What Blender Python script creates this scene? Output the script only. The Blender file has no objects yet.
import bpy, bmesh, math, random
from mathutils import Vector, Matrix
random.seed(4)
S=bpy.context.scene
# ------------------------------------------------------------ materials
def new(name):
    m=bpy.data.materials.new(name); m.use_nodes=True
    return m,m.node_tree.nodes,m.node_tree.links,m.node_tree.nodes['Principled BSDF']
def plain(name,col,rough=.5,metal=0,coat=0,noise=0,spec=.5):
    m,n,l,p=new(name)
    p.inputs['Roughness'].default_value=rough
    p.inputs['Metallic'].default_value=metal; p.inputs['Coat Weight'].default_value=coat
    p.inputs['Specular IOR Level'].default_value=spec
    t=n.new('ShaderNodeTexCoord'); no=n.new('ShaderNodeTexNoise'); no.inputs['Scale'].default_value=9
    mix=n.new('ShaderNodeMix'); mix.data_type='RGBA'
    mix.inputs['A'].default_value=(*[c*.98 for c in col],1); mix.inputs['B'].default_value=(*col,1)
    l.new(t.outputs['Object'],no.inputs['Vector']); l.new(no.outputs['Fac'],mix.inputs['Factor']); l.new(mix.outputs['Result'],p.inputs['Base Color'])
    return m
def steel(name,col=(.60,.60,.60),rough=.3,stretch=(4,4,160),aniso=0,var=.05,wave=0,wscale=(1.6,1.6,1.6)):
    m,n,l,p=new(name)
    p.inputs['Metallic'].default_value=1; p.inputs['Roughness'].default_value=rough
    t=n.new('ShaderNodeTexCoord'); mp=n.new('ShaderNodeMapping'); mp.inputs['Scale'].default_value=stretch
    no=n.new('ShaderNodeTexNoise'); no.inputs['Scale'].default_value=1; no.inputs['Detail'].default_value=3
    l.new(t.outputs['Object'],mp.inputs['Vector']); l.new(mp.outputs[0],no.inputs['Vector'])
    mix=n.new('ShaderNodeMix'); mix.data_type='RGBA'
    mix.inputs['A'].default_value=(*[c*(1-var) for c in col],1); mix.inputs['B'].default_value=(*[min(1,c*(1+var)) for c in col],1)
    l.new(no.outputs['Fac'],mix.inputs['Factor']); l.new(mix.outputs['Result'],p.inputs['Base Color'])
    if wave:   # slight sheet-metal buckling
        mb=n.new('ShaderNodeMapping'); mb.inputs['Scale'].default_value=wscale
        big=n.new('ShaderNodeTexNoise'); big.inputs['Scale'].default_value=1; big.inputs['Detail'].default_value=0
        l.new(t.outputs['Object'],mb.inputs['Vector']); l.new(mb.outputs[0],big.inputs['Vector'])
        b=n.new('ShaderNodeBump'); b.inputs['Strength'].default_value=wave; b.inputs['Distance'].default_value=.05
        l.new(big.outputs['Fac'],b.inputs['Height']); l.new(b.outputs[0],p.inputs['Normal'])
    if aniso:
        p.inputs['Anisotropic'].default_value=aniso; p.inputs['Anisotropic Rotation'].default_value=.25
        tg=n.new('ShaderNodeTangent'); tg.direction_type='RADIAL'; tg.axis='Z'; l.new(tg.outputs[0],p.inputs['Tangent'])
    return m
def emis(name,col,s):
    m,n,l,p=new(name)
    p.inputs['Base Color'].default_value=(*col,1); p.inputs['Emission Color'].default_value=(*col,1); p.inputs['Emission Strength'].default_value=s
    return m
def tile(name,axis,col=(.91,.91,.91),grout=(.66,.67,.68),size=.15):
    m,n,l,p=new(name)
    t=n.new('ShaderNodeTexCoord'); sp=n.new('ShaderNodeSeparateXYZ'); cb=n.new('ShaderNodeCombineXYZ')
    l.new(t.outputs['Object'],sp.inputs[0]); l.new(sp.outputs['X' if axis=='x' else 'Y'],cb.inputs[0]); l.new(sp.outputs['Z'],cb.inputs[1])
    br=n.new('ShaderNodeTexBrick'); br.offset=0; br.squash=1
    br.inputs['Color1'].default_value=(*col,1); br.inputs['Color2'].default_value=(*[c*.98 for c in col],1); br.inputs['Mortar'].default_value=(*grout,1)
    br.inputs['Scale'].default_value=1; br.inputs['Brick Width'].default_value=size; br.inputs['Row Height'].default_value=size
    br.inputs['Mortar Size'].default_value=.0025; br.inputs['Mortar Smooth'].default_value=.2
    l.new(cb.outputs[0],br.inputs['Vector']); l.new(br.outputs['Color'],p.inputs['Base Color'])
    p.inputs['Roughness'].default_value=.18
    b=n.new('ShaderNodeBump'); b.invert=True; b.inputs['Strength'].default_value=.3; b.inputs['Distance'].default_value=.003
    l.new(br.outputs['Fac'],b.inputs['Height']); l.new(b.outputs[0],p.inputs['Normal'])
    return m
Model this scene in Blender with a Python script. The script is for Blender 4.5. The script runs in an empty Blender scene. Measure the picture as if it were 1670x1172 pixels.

===

Repeat the whole listing exactly, keeping every line intact.

What Blender Python script creates this scene? Output the script only. The Blender file has no objects yet.
import bpy, bmesh, math, random
from mathutils import Vector, Matrix
random.seed(4)
S=bpy.context.scene
# ------------------------------------------------------------ materials
def new(name):
    m=bpy.data.materials.new(name); m.use_nodes=True
    return m,m.node_tree.nodes,m.node_tree.links,m.node_tree.nodes['Principled BSDF']
def plain(name,col,rough=.5,metal=0,coat=0,noise=0,spec=.5):
    m,n,l,p=new(name)
    p.inputs['Roughness'].default_value=rough
    p.inputs['Metallic'].default_value=metal; p.inputs['Coat Weight'].default_value=coat
    p.inputs['Specular IOR Level'].default_value=spec
    t=n.new('ShaderNodeTexCoord'); no=n.new('ShaderNodeTexNoise'); no.inputs['Scale'].default_value=9
    mix=n.new('ShaderNodeMix'); mix.data_type='RGBA'
    mix.inputs['A'].default_value=(*[c*.98 for c in col],1); mix.inputs['B'].default_value=(*col,1)
    l.new(t.outputs['Object'],no.inputs['Vector']); l.new(no.outputs['Fac'],mix.inputs['Factor']); l.new(mix.outputs['Result'],p.inputs['Base Color'])
    return m
def steel(name,col=(.60,.60,.60),rough=.3,stretch=(4,4,160),aniso=0,var=.05,wave=0,wscale=(1.6,1.6,1.6)):
    m,n,l,p=new(name)
    p.inputs['Metallic'].default_value=1; p.inputs['Roughness'].default_value=rough
    t=n.new('ShaderNodeTexCoord'); mp=n.new('ShaderNodeMapping'); mp.inputs['Scale'].default_value=stretch
    no=n.new('ShaderNodeTexNoise'); no.inputs['Scale'].default_value=1; no.inputs['Detail'].default_value=3
    l.new(t.outputs['Object'],mp.inputs['Vector']); l.new(mp.outputs[0],no.inputs['Vector'])
    mix=n.new('ShaderNodeMix'); mix.data_type='RGBA'
    mix.inputs['A'].default_value=(*[c*(1-var) for c in col],1); mix.inputs['B'].default_value=(*[min(1,c*(1+var)) for c in col],1)
    l.new(no.outputs['Fac'],mix.inputs['Factor']); l.new(mix.outputs['Result'],p.inputs['Base Color'])
    if wave:   # slight sheet-metal buckling
        mb=n.new('ShaderNodeMapping'); mb.inputs['Scale'].default_value=wscale
        big=n.new('ShaderNodeTexNoise'); big.inputs['Scale'].default_value=1; big.inputs['Detail'].default_value=0
        l.new(t.outputs['Object'],mb.inputs['Vector']); l.new(mb.outputs[0],big.inputs['Vector'])
        b=n.new('ShaderNodeBump'); b.inputs['Strength'].default_value=wave; b.inputs['Distance'].default_value=.05
        l.new(big.outputs['Fac'],b.inputs['Height']); l.new(b.outputs[0],p.inputs['Normal'])
    if aniso:
        p.inputs['Anisotropic'].default_value=aniso; p.inputs['Anisotropic Rotation'].default_value=.25
        tg=n.new('ShaderNodeTangent'); tg.direction_type='RADIAL'; tg.axis='Z'; l.new(tg.outputs[0],p.inputs['Tangent'])
    return m
def emis(name,col,s):
    m,n,l,p=new(name)
    p.inputs['Base Color'].default_value=(*col,1); p.inputs['Emission Color'].default_value=(*col,1); p.inputs['Emission Strength'].default_value=s
    return m
def tile(name,axis,col=(.91,.91,.91),grout=(.66,.67,.68),size=.15):
    m,n,l,p=new(name)
    t=n.new('ShaderNodeTexCoord'); sp=n.new('ShaderNodeSeparateXYZ'); cb=n.new('ShaderNodeCombineXYZ')
    l.new(t.outputs['Object'],sp.inputs[0]); l.new(sp.outputs['X' if axis=='x' else 'Y'],cb.inputs[0]); l.new(sp.outputs['Z'],cb.inputs[1])
    br=n.new('ShaderNodeTexBrick'); br.offset=0; br.squash=1
    br.inputs['Color1'].default_value=(*col,1); br.inputs['Color2'].default_value=(*[c*.98 for c in col],1); br.inputs['Mortar'].default_value=(*grout,1)
    br.inputs['Scale'].default_value=1; br.inputs['Brick Width'].default_value=size; br.inputs['Row Height'].default_value=size
    br.inputs['Mortar Size'].default_value=.0025; br.inputs['Mortar Smooth'].default_value=.2
    l.new(cb.outputs[0],br.inputs['Vector']); l.new(br.outputs['Color'],p.inputs['Base Color'])
    p.inputs['Roughness'].default_value=.18
    b=n.new('ShaderNodeBump'); b.invert=True; b.inputs['Strength'].default_value=.3; b.inputs['Distance'].default_value=.003
    l.new(br.outputs['Fac'],b.inputs['Height']); l.new(b.outputs[0],p.inputs['Normal'])
    return m
Model this scene in Blender with a Python script. The script is for Blender 4.5. The script runs in an empty Blender scene. Measure the picture as if it were 1670x1172 pixels.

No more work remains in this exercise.